Review: EVE

By: Ben Schatzel

“EVE” is an independently produced psychological thriller/horror film, released on February 14th by Level 33 Entertainment out of The United Kingdom. The film is written and directed by Rory Kindersley and stars Christine Marzano (Paranoia) and Andrew Lee Potts (The Crown). The story centers around Alex (Marzano), an up and coming actress who lands the part of Eve in a movie adaptation of “Paradise Lost” which instigates revenge from another actress from the audition. After a home invasion, Alex becomes concerned for her life as she slowly begins to fall out of touch with reality. 

My initial thoughts on this film are mixed. Overall, a lot of the filmmaking elements are strong.
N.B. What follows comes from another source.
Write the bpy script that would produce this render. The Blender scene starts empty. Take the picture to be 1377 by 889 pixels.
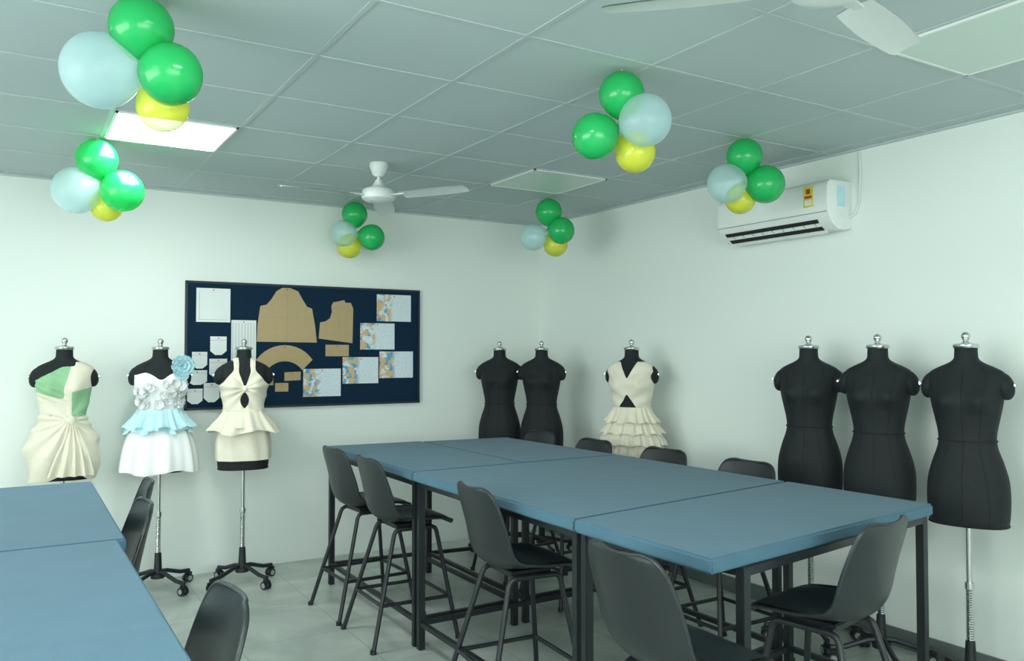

There’s a nice variation of shots which help deliver the action and story, all of the scenes are well lit and the entire soundscape, including the score, is very well executed. Where this movie falls short is with the story. The beginning scenes are slow and it isn’t until about the fifteen minute mark until we experience the first sequence of suspense, and even after that there’s still a number of exposition dumps before we get another taste of suspense. That being said, when used, these sequences are incredibly well done. The shots go between borderline claustrophobic to wide shots and effectively put us in the character’s shoes while the music and editing provides a steady rise in tension. Kindersley clearly has a strong grasp on the genre, because these scenes really are the best moments in the movie; and, ultimately, my biggest criticism is that there wasn’t more of this throughout. There’s also a number of great special effect shots and terrific horror makeup towards the end which is always fun. 

The acting is considerably strong across the board, given the tone of the film. All of the characters felt very believable and real, albeit many of them didn’t feel like they had much weight behind them. Liam (Potts) is a fun character and overall likeable, but he’s relatively uninvolved in the plot despite being the character with the second highest amount of screentime. Alex’s character is akin to Natalie Portman in “Black Swan” and “EVE” is very much her movie. While we do get to see some character development from her as the seeds of anxiety and fear begin to seep into her, the supporting characters never seem to push or affect her actions in any major way until the very end. 

“EVE” is well-produced and can cater to fans of slow burn psychological horrors. The editing, cinematography and music are all very strong elements. The story has many shortcomings, but in the few scenes where it hits its stride it is absolutely gripping.